== What is needed ==
Return the material exactly as supplied, apart from the pictures, which are omitted.

== Data lines ==

──────

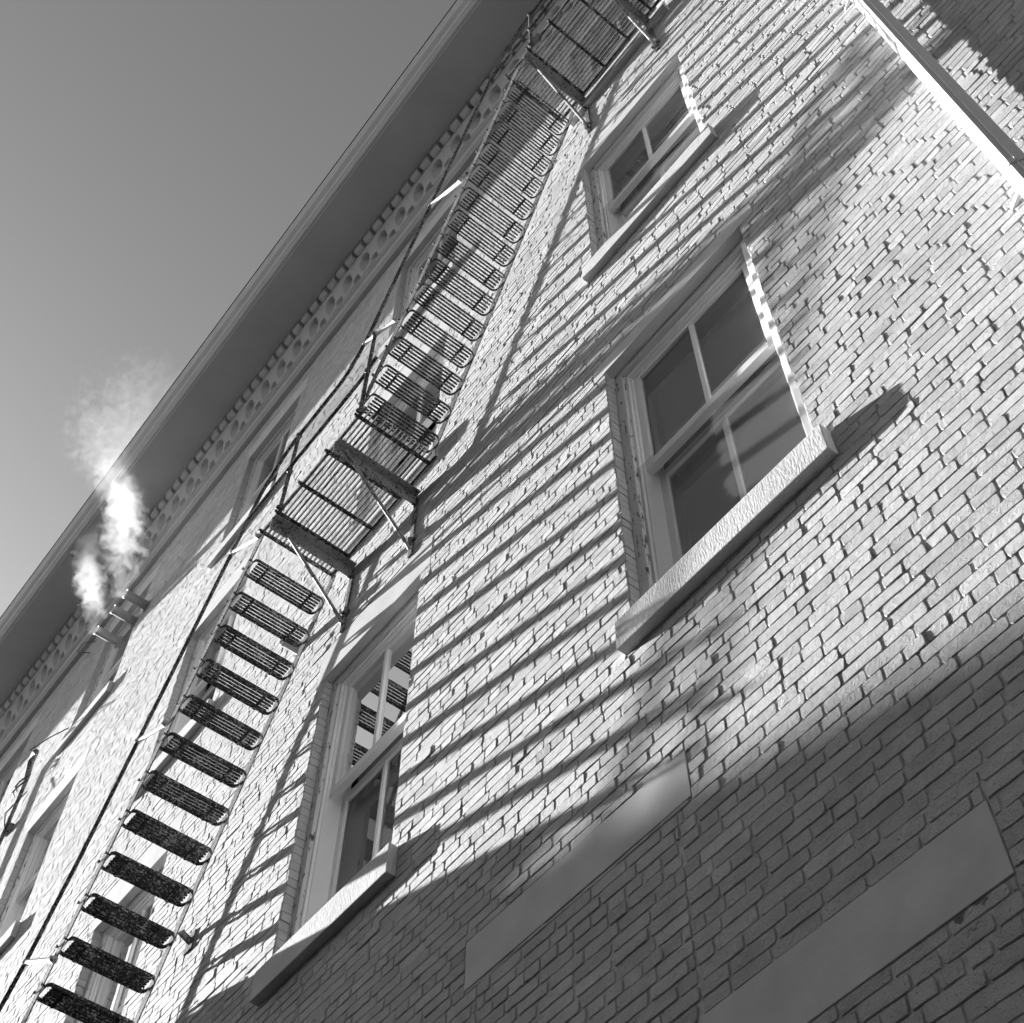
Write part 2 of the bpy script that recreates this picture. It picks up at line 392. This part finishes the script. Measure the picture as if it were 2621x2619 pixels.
# soffit and crown
so = MB(); so.prism_x([(-.3, 5.901), (.345, 5.901), (.345, 5.935), (-.3, 5.935)], CX0, CX1); so.build('soffit', 'soffit', co)
cr = MB(); cr.prism_x([(.3452, 5.8965), (.350, 5.8945), (.3545, 5.8965), (.3545, 5.9035), (.357, 5.9085), (.362, 5.9105), (.366, 5.9135), (.3675, 5.9190), (.372, 5.9240), (.380, 5.9275), (.388, 5.9320), (.394, 5.9390), (.3975, 5.9470), (.402, 5.9500), (.4045, 5.9540), (.4045, 5.9640), (.3452, 5.9640)], CX0, CX1)
cr.build('crown_moulding', 'crown', co, True)
bead = MB(); bead.prism_x([(.3335, 5.8985), (.3385, 5.8985), (.3385, 5.9008), (.3335, 5.9008)], CX0, CX1); bead.build('soffit_bead', 'crown', co)
rf = MB(); rf.prism_x([(.4085, 5.9645), (.4085, 5.9735), (-.3, 6.06), (-4.4, 6.5), (-4.4, 5.9645)], CX0, CX1); rf.build('roof', 'roof', bld)
# dentils
dm = MB(); dl = .0495; dp0, dp1 = .1018, .1300
prof = [(dp0, 5.9005), (dp0, 5.858), (dp0+.006, 5.856), (dp0+.014, 5.8575), (dp0+.021, 5.862), (dp0+.026, 5.870), (dp1, 5.880), (dp1+.0005, 5.9005)]
n = len(prof); vs = [(x, -p, z) for x in (0, dl) for p, z in prof]
dm.add(vs, [(i, (i+1) % n, n+(i+1) % n, n+i) for i in range(n)]+[tuple(range(n))[::-1], tuple(range(n, 2*n))])
d0 = dm.build('dentil', 'cornice', co, True, local=True)
BX = BASE[bld.name]
def at(o, x, y, z): o.location = ((x-BX.x)*U, (y-BX.y)*U, (z-BX.z)*U)
at(d0, -6.30, 0, 0)
for k in range(1, 86):
    c = d0.copy(); C.objects.link(c); c.parent = co; at(c, -6.30+k*.0702, 0, 0)
# soffit vent stub and small wire bracket
sv = thing('soffit_vent', (-4.50, -.318, 5.90), 'short round vent stub poking down from the soffit beside the steam', 'vent')
q = MB(); q.tube([(-4.50, -.318, 5.905), (-4.50, -.318, 5.878), (-4.503, -.318, 5.868)], .013, 16, False); q.tube([(-4.503, -.318, 5.868), (-4.50, -.318, 5.878), (-4.50, -.318, 5.90)], .0105, 16, False)
q.build('stub', 'white', sv, True); q = MB(); q.tube([(-4.50, -.318, 5.893), (-4.50, -.318, 5.8945)], .0112, 16); q.build('bore', 'dark', sv)
wb = MB(); wb.tube([(-4.84, 0, 5.66), (-4.83, -.035, 5.645), (-4.79, -.05, 5.60), (-4.75, -.03, 5.56), (-4.72, 0, 5.55)], .0028, 6); wb.tube([(-4.83, -.035, 5.645), (-4.76, -.04, 5.64), (-4.70, 0, 5.62)], .0025, 6)
tag(wb.build('wire_bracket', 'iron'), 'thin bent wire bracket on the shaded wall just below the cornice', 'bracket')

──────

== Problem solution ==
Write part 2 of the bpy script that recreates this picture. It picks up at line 392. This part finishes the script. Measure the picture as if it were 2621x2619 pixels.
# soffit and crown
so = MB(); so.prism_x([(-.3, 5.901), (.345, 5.901), (.345, 5.935), (-.3, 5.935)], CX0, CX1); so.build('soffit', 'soffit', co)
cr = MB(); cr.prism_x([(.3452, 5.8965), (.350, 5.8945), (.3545, 5.8965), (.3545, 5.9035), (.357, 5.9085), (.362, 5.9105), (.366, 5.9135), (.3675, 5.9190), (.372, 5.9240), (.380, 5.9275), (.388, 5.9320), (.394, 5.9390), (.3975, 5.9470), (.402, 5.9500), (.4045, 5.9540), (.4045, 5.9640), (.3452, 5.9640)], CX0, CX1)
cr.build('crown_moulding', 'crown', co, True)
bead = MB(); bead.prism_x([(.3335, 5.8985), (.3385, 5.8985), (.3385, 5.9008), (.3335, 5.9008)], CX0, CX1); bead.build('soffit_bead', 'crown', co)
rf = MB(); rf.prism_x([(.4085, 5.9645), (.4085, 5.9735), (-.3, 6.06), (-4.4, 6.5), (-4.4, 5.9645)], CX0, CX1); rf.build('roof', 'roof', bld)
# dentils
dm = MB(); dl = .0495; dp0, dp1 = .1018, .1300
prof = [(dp0, 5.9005), (dp0, 5.858), (dp0+.006, 5.856), (dp0+.014, 5.8575), (dp0+.021, 5.862), (dp0+.026, 5.870), (dp1, 5.880), (dp1+.0005, 5.9005)]
n = len(prof); vs = [(x, -p, z) for x in (0, dl) for p, z in prof]
dm.add(vs, [(i, (i+1) % n, n+(i+1) % n, n+i) for i in range(n)]+[tuple(range(n))[::-1], tuple(range(n, 2*n))])
d0 = dm.build('dentil', 'cornice', co, True, local=True)
BX = BASE[bld.name]
def at(o, x, y, z): o.location = ((x-BX.x)*U, (y-BX.y)*U, (z-BX.z)*U)
at(d0, -6.30, 0, 0)
for k in range(1, 86):
    c = d0.copy(); C.objects.link(c); c.parent = co; at(c, -6.30+k*.0702, 0, 0)
# soffit vent stub and small wire bracket
sv = thing('soffit_vent', (-4.50, -.318, 5.90), 'short round vent stub poking down from the soffit beside the steam', 'vent')
q = MB(); q.tube([(-4.50, -.318, 5.905), (-4.50, -.318, 5.878), (-4.503, -.318, 5.868)], .013, 16, False); q.tube([(-4.503, -.318, 5.868), (-4.50, -.318, 5.878), (-4.50, -.318, 5.90)], .0105, 16, False)
q.build('stub', 'white', sv, True); q = MB(); q.tube([(-4.50, -.318, 5.893), (-4.50, -.318, 5.8945)], .0112, 16); q.build('bore', 'dark', sv)
wb = MB(); wb.tube([(-4.84, 0, 5.66), (-4.83, -.035, 5.645), (-4.79, -.05, 5.60), (-4.75, -.03, 5.56), (-4.72, 0, 5.55)], .0028, 6); wb.tube([(-4.83, -.035, 5.645), (-4.76, -.04, 5.64), (-4.70, 0, 5.62)], .0025, 6)
tag(wb.build('wire_bracket', 'iron'), 'thin bent wire bracket on the shaded wall just below the cornice', 'bracket')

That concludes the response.